During this long, hot summer, each side has been studying and trying to outthink the other. The insurgents, who had concentrated their attacks at night, now often attack during the heat of the day, when it can reach 120 degrees in the shade, apparently calculating that the searing summer temperatures will make American troops less alert and keep many passer-bys off the street, thus giving the attackers a clearer shot.

American forces are also adapting their tactics. The new commander of the First Armored Division, Brig. Gen. Martin E. Dempsey, has changed the approach in Baghdad.

The emphasis is no longer on conducting regular three-hour patrols. That had been intended to maintain a persistent presence in the Iraqi capital and demonstrate to Iraqis that the Americans were attending to their security. But that also made American forces predictable and thus more vulnerable without yielding sufficient intelligence to eradicate future threats. So General Dempsey has decided to vary the duration and composition of his patrols.
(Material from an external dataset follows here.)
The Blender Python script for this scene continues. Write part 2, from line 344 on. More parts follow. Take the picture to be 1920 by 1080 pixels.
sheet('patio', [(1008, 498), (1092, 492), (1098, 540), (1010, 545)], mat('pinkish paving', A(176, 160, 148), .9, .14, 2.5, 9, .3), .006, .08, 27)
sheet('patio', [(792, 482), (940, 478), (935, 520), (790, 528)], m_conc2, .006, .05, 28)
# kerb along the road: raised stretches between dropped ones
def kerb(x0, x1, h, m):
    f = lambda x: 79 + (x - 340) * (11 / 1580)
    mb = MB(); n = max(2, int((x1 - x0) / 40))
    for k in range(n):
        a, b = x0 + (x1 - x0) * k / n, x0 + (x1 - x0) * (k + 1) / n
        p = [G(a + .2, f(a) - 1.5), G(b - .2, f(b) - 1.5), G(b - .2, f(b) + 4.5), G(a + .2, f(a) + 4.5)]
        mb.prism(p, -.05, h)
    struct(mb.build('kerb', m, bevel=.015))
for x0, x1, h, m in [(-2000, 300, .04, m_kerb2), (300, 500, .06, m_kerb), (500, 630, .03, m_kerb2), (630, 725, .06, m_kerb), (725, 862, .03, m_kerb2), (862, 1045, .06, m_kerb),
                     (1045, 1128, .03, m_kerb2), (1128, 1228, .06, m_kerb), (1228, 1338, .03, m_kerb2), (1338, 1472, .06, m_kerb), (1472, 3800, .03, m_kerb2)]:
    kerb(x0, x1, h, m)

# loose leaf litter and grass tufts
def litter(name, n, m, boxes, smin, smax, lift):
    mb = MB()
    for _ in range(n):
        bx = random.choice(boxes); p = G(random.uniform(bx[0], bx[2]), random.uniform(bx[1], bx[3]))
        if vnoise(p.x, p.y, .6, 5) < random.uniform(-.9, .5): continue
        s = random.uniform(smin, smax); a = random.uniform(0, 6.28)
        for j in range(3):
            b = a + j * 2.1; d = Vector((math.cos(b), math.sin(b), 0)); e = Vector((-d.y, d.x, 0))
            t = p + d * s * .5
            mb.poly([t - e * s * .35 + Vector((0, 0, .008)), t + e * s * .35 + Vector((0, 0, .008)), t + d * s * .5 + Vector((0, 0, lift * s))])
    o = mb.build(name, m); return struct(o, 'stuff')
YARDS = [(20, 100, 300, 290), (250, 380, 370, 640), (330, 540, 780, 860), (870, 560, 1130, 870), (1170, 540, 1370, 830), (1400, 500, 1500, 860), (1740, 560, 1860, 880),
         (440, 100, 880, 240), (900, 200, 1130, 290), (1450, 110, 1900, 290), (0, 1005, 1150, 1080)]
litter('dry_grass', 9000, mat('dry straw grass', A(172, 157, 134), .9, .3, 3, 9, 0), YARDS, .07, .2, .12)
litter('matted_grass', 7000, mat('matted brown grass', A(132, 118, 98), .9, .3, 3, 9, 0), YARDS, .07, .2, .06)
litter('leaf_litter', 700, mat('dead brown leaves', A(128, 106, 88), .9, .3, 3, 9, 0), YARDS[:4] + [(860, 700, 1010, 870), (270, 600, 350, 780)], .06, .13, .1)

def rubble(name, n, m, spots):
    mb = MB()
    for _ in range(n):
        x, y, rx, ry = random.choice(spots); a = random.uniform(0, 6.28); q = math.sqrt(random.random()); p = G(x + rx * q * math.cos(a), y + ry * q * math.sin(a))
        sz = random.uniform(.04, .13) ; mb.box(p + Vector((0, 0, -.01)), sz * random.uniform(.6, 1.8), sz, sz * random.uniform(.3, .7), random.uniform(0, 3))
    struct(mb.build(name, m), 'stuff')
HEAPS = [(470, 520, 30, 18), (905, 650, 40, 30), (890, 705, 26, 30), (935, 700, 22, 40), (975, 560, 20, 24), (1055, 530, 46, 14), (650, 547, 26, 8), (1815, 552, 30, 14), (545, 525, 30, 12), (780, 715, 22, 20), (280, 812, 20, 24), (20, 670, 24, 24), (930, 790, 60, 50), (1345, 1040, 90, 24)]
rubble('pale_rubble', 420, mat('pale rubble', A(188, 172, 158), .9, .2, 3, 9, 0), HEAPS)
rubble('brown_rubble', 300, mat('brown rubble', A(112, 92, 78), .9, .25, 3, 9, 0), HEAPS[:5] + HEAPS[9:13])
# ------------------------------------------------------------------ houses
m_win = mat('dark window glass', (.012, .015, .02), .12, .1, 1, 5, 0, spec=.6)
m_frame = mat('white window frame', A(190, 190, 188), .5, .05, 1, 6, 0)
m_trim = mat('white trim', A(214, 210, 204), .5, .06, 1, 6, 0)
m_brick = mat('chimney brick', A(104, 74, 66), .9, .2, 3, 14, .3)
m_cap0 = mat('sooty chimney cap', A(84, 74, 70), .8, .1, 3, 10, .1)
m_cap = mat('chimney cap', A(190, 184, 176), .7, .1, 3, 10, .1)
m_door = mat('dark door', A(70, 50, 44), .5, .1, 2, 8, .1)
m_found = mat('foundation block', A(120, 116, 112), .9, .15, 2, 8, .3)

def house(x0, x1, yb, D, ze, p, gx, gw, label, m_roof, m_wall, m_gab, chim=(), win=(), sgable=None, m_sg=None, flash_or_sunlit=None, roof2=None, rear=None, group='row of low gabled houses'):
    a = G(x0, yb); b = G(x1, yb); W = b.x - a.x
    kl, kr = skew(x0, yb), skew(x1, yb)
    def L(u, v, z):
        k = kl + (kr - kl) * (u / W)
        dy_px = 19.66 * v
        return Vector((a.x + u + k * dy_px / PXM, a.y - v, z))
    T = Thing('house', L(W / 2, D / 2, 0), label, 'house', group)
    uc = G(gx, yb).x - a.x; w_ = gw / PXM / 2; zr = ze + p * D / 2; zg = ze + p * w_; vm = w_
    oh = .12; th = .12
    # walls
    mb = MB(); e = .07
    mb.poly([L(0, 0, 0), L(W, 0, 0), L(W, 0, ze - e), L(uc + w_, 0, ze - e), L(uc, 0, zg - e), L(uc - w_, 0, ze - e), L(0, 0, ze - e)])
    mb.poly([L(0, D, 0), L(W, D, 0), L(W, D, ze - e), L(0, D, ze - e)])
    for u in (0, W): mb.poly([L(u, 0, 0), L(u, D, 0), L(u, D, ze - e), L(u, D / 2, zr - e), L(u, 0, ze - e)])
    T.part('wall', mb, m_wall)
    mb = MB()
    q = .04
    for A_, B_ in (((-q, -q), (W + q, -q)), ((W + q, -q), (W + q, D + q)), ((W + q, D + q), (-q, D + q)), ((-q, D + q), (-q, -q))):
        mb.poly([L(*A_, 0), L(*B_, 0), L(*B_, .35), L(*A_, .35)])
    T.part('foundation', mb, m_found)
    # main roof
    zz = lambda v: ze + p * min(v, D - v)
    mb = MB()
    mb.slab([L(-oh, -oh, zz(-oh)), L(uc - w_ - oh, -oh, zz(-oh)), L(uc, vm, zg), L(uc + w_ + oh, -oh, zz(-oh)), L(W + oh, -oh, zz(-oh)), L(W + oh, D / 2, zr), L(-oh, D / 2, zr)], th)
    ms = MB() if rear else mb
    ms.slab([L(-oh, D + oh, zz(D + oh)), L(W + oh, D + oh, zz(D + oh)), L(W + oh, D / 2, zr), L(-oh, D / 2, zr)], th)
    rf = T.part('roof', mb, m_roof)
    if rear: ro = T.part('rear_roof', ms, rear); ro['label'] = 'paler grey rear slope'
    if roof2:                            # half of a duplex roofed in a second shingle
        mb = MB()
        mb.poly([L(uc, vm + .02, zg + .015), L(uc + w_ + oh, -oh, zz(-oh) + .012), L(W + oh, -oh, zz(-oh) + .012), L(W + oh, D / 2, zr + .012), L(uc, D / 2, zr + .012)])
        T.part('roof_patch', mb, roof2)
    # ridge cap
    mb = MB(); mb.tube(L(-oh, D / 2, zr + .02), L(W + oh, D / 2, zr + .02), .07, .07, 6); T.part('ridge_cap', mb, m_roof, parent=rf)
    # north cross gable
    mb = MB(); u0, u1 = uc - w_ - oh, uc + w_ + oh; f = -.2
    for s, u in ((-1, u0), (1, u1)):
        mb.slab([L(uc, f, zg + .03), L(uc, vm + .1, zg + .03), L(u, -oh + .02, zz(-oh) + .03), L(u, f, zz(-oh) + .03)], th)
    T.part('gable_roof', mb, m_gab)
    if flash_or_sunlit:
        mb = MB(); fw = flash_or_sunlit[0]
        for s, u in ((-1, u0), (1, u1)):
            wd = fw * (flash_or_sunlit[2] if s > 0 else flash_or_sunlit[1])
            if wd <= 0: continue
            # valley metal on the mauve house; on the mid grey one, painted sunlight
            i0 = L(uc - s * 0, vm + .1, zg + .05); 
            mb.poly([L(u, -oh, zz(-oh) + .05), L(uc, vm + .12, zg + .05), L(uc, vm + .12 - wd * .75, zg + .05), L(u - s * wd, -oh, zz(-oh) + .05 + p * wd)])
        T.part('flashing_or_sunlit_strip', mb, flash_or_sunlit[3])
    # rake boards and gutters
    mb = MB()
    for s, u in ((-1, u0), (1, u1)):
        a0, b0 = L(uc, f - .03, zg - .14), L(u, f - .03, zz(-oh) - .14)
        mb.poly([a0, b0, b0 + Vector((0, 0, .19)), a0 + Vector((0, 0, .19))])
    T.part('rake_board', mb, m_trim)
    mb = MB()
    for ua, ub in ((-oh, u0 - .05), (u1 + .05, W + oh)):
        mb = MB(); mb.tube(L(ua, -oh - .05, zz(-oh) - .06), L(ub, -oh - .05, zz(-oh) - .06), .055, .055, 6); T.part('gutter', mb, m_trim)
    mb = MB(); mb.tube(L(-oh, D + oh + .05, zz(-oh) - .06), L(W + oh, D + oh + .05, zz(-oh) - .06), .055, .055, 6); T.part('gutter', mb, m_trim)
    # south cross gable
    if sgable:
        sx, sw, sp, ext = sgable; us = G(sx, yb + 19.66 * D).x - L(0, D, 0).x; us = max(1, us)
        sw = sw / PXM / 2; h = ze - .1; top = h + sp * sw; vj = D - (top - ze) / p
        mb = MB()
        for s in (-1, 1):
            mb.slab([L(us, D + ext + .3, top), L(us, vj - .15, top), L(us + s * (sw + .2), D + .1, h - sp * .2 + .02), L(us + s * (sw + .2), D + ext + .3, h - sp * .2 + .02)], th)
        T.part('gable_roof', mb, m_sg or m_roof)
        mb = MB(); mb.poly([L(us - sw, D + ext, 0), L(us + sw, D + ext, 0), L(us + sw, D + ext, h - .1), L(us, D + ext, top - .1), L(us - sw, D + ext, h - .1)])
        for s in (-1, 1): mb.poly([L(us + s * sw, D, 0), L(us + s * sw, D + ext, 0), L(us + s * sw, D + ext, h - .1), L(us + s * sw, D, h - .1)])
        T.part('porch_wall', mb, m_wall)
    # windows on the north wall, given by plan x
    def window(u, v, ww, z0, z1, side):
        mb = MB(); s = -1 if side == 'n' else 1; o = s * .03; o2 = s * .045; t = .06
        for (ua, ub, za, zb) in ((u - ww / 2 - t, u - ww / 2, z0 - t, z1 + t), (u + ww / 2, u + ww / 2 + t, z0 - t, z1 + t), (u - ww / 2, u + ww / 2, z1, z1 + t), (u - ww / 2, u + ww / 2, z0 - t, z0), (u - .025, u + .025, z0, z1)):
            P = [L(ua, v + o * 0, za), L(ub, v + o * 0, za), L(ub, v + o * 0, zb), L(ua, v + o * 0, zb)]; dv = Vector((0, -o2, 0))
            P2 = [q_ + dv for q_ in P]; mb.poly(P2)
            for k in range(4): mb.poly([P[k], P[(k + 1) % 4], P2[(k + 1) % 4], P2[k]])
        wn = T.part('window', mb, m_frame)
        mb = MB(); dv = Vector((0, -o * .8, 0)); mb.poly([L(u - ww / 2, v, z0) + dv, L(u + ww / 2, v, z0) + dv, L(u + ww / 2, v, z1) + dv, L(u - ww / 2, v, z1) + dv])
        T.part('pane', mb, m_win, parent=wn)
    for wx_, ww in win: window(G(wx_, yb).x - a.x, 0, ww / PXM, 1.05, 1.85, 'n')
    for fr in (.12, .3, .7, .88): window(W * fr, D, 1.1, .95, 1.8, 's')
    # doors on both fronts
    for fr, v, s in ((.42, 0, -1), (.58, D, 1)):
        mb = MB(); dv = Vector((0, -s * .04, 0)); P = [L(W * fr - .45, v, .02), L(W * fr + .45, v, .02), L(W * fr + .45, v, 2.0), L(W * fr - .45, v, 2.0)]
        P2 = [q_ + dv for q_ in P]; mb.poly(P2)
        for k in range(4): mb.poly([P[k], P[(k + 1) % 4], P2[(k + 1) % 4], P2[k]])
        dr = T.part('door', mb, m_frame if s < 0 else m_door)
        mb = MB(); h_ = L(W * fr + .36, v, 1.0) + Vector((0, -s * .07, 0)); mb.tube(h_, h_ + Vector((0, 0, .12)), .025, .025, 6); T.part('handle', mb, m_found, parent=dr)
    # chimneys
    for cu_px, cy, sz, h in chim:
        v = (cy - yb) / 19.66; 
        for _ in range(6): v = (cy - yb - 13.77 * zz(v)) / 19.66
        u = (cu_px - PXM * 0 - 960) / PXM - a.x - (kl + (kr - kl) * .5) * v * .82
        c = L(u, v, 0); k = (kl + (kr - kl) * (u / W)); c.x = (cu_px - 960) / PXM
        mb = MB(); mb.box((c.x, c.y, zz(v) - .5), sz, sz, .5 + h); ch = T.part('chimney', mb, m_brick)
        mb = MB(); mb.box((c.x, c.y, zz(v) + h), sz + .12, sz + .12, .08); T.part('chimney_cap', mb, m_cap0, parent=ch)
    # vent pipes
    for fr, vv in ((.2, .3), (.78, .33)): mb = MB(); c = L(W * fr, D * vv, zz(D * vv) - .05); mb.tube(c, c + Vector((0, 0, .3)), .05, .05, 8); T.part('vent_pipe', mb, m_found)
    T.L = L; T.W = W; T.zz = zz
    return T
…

American military officers, however, emphasize that the solution is not only military but also political. The key, they say, is to restore electricity to show Iraqis that the United States can take care of their basic needs and to generate jobs and jump-start the economy. Facilitating the transition to a new Iraqi government and establishing an Iraqi police and internal defense force are also important elements of the plan.

The Americans would like to create a new division of labor on security, with the Iraqi police and internal security forces assuming more responsibility for keeping order at home. The Americans, in turn, plan to be more selective about their raids, which have netted some senior Baathist but also many ordinary citizens. The goal is to "put an Iraqi face on security," as one senior American officer put it, and avoid heavy-handed tactics that have alienated some Iraqi citizens.

That is another reason why the attack on the Jordanian Embassy was significant. While the physical target may have been the embassy, the strike also cast a spotlight on and illustrated the shortcomings of the new Iraqi security apparatus that along with the Jordanians was supposed to have defended the embassy. Even the staunchest advocates of the nation-building effort now under way acknowledge that much more work needs to be done to develop an effective, sizable and multifaceted Iraqi police and security force.

According to the most recent casualty reports from the embassy attack, none of the people killed were Jordanian. They were all Iraqi, including five policemen.